John M. Synge | Page 6

John Masefield
What that personality did may matter. What that personality was does not matter. Man's task is to leave the dead alone. Life would be finer if we did not drag that caddisworm's house of the past behind us.
I have not set down all my memories of him. Much of what he told and said to me was told and said in the confidence of friendship. I have set down only a few odd fragments to show those who care to know what sort of a man he was. Lies and lives will be written of him; plenty of both. Enough should be said to defeat the malice and stupidity of detractors. Those who want to know what he was in himself should read the poems. The poems are the man speaking. They are so like him that to read them is to hear him. The couplet--
"But they are rotten (I ask their pardon,) And we've the sun on rock and garden."
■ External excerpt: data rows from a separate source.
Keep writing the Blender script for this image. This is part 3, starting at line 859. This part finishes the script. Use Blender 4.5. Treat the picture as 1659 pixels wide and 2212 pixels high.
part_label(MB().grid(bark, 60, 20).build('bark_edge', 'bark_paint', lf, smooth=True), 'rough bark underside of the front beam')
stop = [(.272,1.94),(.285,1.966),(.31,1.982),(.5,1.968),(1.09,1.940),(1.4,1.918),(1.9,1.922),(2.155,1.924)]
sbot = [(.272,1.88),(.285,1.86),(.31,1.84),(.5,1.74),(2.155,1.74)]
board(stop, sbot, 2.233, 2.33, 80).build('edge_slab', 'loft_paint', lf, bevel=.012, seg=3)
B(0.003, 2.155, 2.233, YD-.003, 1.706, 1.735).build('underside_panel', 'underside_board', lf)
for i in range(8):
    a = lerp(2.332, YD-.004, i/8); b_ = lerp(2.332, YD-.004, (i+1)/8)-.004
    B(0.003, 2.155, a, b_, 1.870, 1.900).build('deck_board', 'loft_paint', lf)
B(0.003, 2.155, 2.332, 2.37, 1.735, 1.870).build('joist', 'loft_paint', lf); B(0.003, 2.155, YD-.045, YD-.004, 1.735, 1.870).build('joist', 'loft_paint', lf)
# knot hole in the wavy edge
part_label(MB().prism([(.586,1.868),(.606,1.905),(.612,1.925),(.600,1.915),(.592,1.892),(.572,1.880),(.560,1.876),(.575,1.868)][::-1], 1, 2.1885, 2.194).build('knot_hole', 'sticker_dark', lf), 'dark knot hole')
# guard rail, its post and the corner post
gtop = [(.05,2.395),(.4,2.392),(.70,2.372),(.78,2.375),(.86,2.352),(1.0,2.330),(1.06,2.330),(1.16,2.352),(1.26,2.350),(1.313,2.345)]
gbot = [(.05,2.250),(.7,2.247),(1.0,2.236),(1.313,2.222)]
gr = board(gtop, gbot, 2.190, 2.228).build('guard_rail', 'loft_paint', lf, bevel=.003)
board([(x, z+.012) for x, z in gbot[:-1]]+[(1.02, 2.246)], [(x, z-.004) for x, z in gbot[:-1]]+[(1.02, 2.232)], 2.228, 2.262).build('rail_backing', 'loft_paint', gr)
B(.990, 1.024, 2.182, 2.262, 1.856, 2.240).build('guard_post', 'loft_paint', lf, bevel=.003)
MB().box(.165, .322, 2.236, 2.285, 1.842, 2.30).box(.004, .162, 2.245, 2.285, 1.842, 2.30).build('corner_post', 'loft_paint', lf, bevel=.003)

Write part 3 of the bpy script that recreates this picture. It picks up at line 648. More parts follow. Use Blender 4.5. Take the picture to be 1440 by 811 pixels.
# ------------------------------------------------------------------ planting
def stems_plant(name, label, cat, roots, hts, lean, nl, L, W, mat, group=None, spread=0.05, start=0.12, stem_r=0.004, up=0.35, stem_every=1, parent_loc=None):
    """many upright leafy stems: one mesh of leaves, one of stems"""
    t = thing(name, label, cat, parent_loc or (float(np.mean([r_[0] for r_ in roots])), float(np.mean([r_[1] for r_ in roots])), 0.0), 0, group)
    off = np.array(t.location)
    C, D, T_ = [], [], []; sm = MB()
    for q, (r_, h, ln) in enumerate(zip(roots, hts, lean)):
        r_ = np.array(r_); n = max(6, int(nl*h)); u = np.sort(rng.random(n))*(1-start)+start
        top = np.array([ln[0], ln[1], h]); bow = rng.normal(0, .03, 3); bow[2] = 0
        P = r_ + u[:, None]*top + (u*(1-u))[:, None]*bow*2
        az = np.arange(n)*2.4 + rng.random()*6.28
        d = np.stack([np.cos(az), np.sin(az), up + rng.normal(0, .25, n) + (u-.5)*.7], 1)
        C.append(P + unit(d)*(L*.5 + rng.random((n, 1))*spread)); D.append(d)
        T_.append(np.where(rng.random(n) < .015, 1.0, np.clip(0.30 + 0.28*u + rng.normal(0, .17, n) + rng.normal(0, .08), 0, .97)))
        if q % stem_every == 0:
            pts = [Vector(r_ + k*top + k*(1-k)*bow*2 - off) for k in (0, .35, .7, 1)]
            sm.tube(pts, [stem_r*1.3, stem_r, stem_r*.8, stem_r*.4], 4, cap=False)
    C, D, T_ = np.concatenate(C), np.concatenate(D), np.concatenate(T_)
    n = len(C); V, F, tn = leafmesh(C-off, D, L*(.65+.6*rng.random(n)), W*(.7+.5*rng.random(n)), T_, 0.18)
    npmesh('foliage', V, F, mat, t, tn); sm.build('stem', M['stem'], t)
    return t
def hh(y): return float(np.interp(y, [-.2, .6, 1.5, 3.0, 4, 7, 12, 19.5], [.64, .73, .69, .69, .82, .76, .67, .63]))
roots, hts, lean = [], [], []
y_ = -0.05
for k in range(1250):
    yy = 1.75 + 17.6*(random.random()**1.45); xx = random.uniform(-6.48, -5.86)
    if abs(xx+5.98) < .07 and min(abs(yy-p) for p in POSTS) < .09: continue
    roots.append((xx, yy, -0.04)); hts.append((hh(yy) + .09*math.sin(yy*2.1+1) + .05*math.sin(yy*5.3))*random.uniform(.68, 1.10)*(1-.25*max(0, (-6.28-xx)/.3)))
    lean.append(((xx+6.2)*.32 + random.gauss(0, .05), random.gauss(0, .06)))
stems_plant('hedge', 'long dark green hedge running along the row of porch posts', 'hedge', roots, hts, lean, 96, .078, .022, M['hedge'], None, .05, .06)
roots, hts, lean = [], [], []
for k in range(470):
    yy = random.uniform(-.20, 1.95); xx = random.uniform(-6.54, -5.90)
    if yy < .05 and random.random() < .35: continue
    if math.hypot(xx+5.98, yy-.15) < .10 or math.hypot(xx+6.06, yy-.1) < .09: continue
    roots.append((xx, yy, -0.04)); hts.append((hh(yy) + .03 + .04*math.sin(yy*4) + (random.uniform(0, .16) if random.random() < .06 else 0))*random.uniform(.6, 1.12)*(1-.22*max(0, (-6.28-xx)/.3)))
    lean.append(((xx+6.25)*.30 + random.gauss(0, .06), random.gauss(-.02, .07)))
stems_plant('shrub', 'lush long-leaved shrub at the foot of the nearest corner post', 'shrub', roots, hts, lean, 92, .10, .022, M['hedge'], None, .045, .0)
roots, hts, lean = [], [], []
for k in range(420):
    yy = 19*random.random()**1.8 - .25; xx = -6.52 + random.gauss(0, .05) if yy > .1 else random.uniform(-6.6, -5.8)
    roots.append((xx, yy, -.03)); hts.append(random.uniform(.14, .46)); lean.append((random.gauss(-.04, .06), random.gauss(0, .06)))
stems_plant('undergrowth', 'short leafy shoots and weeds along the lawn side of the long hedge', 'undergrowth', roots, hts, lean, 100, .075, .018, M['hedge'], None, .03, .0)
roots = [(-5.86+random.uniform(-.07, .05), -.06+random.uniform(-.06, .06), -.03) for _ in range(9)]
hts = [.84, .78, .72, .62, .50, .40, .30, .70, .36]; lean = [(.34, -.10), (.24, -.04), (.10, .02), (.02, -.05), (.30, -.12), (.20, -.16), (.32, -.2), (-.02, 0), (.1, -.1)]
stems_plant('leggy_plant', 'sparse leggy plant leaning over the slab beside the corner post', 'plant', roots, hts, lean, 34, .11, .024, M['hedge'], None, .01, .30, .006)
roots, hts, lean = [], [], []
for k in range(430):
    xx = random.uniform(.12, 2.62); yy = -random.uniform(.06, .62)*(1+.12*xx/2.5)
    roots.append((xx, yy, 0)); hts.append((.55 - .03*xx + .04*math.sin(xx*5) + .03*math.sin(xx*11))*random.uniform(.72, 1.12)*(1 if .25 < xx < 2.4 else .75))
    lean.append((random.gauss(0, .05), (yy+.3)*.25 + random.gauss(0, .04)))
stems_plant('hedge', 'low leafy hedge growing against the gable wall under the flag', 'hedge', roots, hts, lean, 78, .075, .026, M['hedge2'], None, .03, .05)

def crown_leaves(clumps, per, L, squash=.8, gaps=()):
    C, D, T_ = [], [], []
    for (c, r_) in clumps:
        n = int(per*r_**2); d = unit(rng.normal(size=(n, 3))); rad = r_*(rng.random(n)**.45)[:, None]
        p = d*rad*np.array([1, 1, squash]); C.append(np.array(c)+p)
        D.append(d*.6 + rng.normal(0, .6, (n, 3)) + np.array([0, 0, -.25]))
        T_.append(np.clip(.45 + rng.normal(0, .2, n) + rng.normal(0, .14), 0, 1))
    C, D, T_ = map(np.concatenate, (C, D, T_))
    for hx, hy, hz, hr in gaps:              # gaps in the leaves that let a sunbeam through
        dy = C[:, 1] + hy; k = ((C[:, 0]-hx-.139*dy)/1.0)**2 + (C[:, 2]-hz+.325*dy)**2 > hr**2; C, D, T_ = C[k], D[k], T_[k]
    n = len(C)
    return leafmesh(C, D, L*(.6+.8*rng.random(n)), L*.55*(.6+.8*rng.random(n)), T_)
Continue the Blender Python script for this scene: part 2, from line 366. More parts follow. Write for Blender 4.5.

gives me, whenever I read it, the feeling that he is in the room, looking up with his hard, quick guttural laugh and kindling eyes, from the rolling of a cigarette. The issue of Samhain for December, 1904, contains a portrait of him by Mr. J. B. Yeats. It is difficult to believe that there can be any portrait more like him.
* * * * *
I wrote down these memories in January and February, 1911, two years after Synge's death, and three and a half years after I had parted from him. They were printed in the Contemporary Review for April, 1911, and are reprinted here through the kindness of the Editor and Proprietors, whom I wish to thank. Four years have passed since I wrote this account, and in reading it over today one or two little things, as the use of particular words in what I quote from him, etc., have made me pause, as possibly inexact. I have not altered these things, because, when I wrote this account, my memory of the events and words was sharper than it is today. Memory is a bad witness, and inexact in very little things, such as the precise words used in talk some years before. The reader must however believe that the words quoted, if not the very words used by Synge, are as near to the very words as my memory can make them.
* * * * *
I have been asked to add to these memories a few notes, and the chief dates in Synge's life, as far as we know them. His life, like that of any other artist, was dated not by events but by sensations. I know no more of his significant days than the rest of the world, but the known biographical facts are these.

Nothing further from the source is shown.